### What this task involves
Retype all material exactly. Pictures stay out of the copy.

--- BEGIN ---

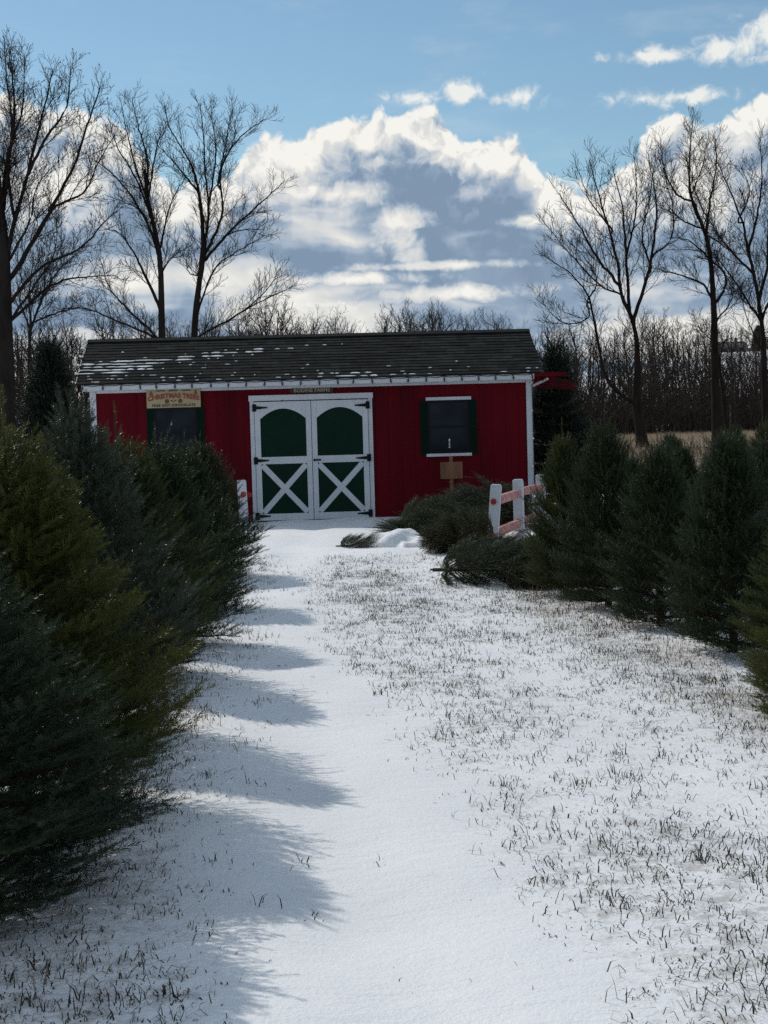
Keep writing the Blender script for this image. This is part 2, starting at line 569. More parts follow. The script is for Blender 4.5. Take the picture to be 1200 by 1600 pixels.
def dens_lane(x, y):
    tx = track_x(y)
    hw = np.interp(y, [3, 6, 9, 12, 17], [.36, .44, .38, .30, .25])
    d = x - tx
    patch = vnoise(x * 1.1 + 5, y * .8, 11)
    patch2 = vnoise(x * 3.2, y * 2.6 + 9, 12)
    right = sm(0, .35, d - hw) * (.36 + .62 * sm(.3, .8, patch * .45 + patch2 * .55))
    # second, thinner wheel track
    rut = np.exp(-((d - 2.05) / .28) ** 2)
    right = right * (1 - .5 * rut)
    strips = .5 + .62 * (np.exp(-((d - 1.0) / .42) ** 2) + np.exp(-((d - 2.15) / .45) ** 2))
    right = right * (strips * sm(5, 9, y) + 1 - sm(5, 9, y))
    right = right * np.interp(y, [3, 7, 9, 15, 16.8, 17.5], [.78, .8, .85, .85, .5, .0])
    left = sm(.0, .25, -d - hw) * (.22 + .8 * sm(.4, .8, patch * .5 + patch2 * .5)) * np.interp(y, [3, 12, 16, 18], [.9, .8, .35, 0])
    # tufts left standing round the feet of the trees
    foot = np.exp(-((x - np.interp(y, [6, 13], [1.9, 1.25])) / .35) ** 2) * .55 * np.interp(y, [5, 7, 13, 14.5], [0, 1, 1, 0])
    footl = np.exp(-((x + np.interp(y, [4, 15], [1.0, 1.5])) / .3) ** 2) * .5
    mid = .012 * np.interp(y, [3, 16, 17.5], [1, 1, 0])
    return np.clip(right + left + foot + footl + mid, 0, 1)


# ------------------------------------------------------------------ ground
def build_ground():
    ys = np.concatenate([np.linspace(-30, 1.5, 12), np.arange(1.8, 26, 0.14), np.linspace(26.5, 60, 40), np.geomspace(62, 1200, 60)])
    xs_half = np.concatenate([np.arange(0, 4.5, 0.14), np.linspace(4.7, 14, 28), np.geomspace(15, 900, 40)])
    xs = np.concatenate([-xs_half[:0:-1], xs_half])
    X, Y = np.meshgrid(xs, ys)
    Z = gz(X, Y)
    V = np.stack([X.ravel(), Y.ravel(), Z.ravel()], 1)
    ny, nx = X.shape
    i = (np.arange(ny - 1)[:, None] * nx + np.arange(nx - 1)[None, :]).ravel()
    F = np.stack([i, i + 1, i + nx + 1, i + nx], 1)
    o = np_obj('ground', V, [F], M['ground'])
    at_ = o.data.attributes.new('cover', 'FLOAT', 'POINT')
    at_.data.foreach_set('value', (dens_lane(X, Y) * (1 - sm(17, 18, Y)) * (Y > 0)).ravel().astype(np.float32))
    o.data.polygons.foreach_set('use_smooth', np.ones(len(F), dtype=bool))
    tag(o, 'snow covered lane and field', None, None, 'structure')


build_ground()


# ------------------------------------------------------------------ barn
YAW = RAD(3.0)
BO = Vector((-1.067, 23.4, 0.05))
BM = Matrix.Translation(BO) @ Matrix.Rotation(YAW, 4, 'Z')        # local x along the wall, -y towards the lane
HALF = 1.12


def text_mesh(s, size, depth=0.004, bold=0.0, arc=0.0, space=1.0):
    """lettering as a list of vertices and faces in the x-z plane facing -y, centred"""
    cu = bpy.data.curves.new('lettering', 'FONT')
    cu.body = s
    cu.size = size
    cu.align_x = 'CENTER'
    cu.align_y = 'CENTER'
    cu.extrude = depth / 2
    cu.offset = bold
    cu.space_character = space
    cu.resolution_u = 3
    ob = bpy.data.objects.new('lettering', cu)
    COL.objects.link(ob)
    dg = bpy.context.evaluated_depsgraph_get()
    me = bpy.data.meshes.new_from_object(ob.evaluated_get(dg))
    vs = [(v.co.x, -v.co.z, v.co.y - arc * v.co.x * v.co.x) for v in me.vertices]
    fs = [tuple(p.vertices) for p in me.polygons]
    bpy.data.objects.remove(ob)
    bpy.data.curves.remove(cu)
    bpy.data.meshes.remove(me)
    return vs, fs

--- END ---

### Exercise answer
Keep writing the Blender script for this image. This is part 2, starting at line 569. More parts follow. The script is for Blender 4.5. Take the picture to be 1200 by 1600 pixels.
def dens_lane(x, y):
    tx = track_x(y)
    hw = np.interp(y, [3, 6, 9, 12, 17], [.36, .44, .38, .30, .25])
    d = x - tx
    patch = vnoise(x * 1.1 + 5, y * .8, 11)
    patch2 = vnoise(x * 3.2, y * 2.6 + 9, 12)
    right = sm(0, .35, d - hw) * (.36 + .62 * sm(.3, .8, patch * .45 + patch2 * .55))
    # second, thinner wheel track
    rut = np.exp(-((d - 2.05) / .28) ** 2)
    right = right * (1 - .5 * rut)
    strips = .5 + .62 * (np.exp(-((d - 1.0) / .42) ** 2) + np.exp(-((d - 2.15) / .45) ** 2))
    right = right * (strips * sm(5, 9, y) + 1 - sm(5, 9, y))
    right = right * np.interp(y, [3, 7, 9, 15, 16.8, 17.5], [.78, .8, .85, .85, .5, .0])
    left = sm(.0, .25, -d - hw) * (.22 + .8 * sm(.4, .8, patch * .5 + patch2 * .5)) * np.interp(y, [3, 12, 16, 18], [.9, .8, .35, 0])
    # tufts left standing round the feet of the trees
    foot = np.exp(-((x - np.interp(y, [6, 13], [1.9, 1.25])) / .35) ** 2) * .55 * np.interp(y, [5, 7, 13, 14.5], [0, 1, 1, 0])
    footl = np.exp(-((x + np.interp(y, [4, 15], [1.0, 1.5])) / .3) ** 2) * .5
    mid = .012 * np.interp(y, [3, 16, 17.5], [1, 1, 0])
    return np.clip(right + left + foot + footl + mid, 0, 1)


# ------------------------------------------------------------------ ground
def build_ground():
    ys = np.concatenate([np.linspace(-30, 1.5, 12), np.arange(1.8, 26, 0.14), np.linspace(26.5, 60, 40), np.geomspace(62, 1200, 60)])
    xs_half = np.concatenate([np.arange(0, 4.5, 0.14), np.linspace(4.7, 14, 28), np.geomspace(15, 900, 40)])
    xs = np.concatenate([-xs_half[:0:-1], xs_half])
    X, Y = np.meshgrid(xs, ys)
    Z = gz(X, Y)
    V = np.stack([X.ravel(), Y.ravel(), Z.ravel()], 1)
    ny, nx = X.shape
    i = (np.arange(ny - 1)[:, None] * nx + np.arange(nx - 1)[None, :]).ravel()
    F = np.stack([i, i + 1, i + nx + 1, i + nx], 1)
    o = np_obj('ground', V, [F], M['ground'])
    at_ = o.data.attributes.new('cover', 'FLOAT', 'POINT')
    at_.data.foreach_set('value', (dens_lane(X, Y) * (1 - sm(17, 18, Y)) * (Y > 0)).ravel().astype(np.float32))
    o.data.polygons.foreach_set('use_smooth', np.ones(len(F), dtype=bool))
    tag(o, 'snow covered lane and field', None, None, 'structure')


build_ground()


# ------------------------------------------------------------------ barn
YAW = RAD(3.0)
BO = Vector((-1.067, 23.4, 0.05))
BM = Matrix.Translation(BO) @ Matrix.Rotation(YAW, 4, 'Z')        # local x along the wall, -y towards the lane
HALF = 1.12


def text_mesh(s, size, depth=0.004, bold=0.0, arc=0.0, space=1.0):
    """lettering as a list of vertices and faces in the x-z plane facing -y, centred"""
    cu = bpy.data.curves.new('lettering', 'FONT')
    cu.body = s
    cu.size = size
    cu.align_x = 'CENTER'
    cu.align_y = 'CENTER'
    cu.extrude = depth / 2
    cu.offset = bold
    cu.space_character = space
    cu.resolution_u = 3
    ob = bpy.data.objects.new('lettering', cu)
    COL.objects.link(ob)
    dg = bpy.context.evaluated_depsgraph_get()
    me = bpy.data.meshes.new_from_object(ob.evaluated_get(dg))
    vs = [(v.co.x, -v.co.z, v.co.y - arc * v.co.x * v.co.x) for v in me.vertices]
    fs = [tuple(p.vertices) for p in me.polygons]
    bpy.data.objects.remove(ob)
    bpy.data.curves.remove(cu)
    bpy.data.meshes.remove(me)
    return vs, fs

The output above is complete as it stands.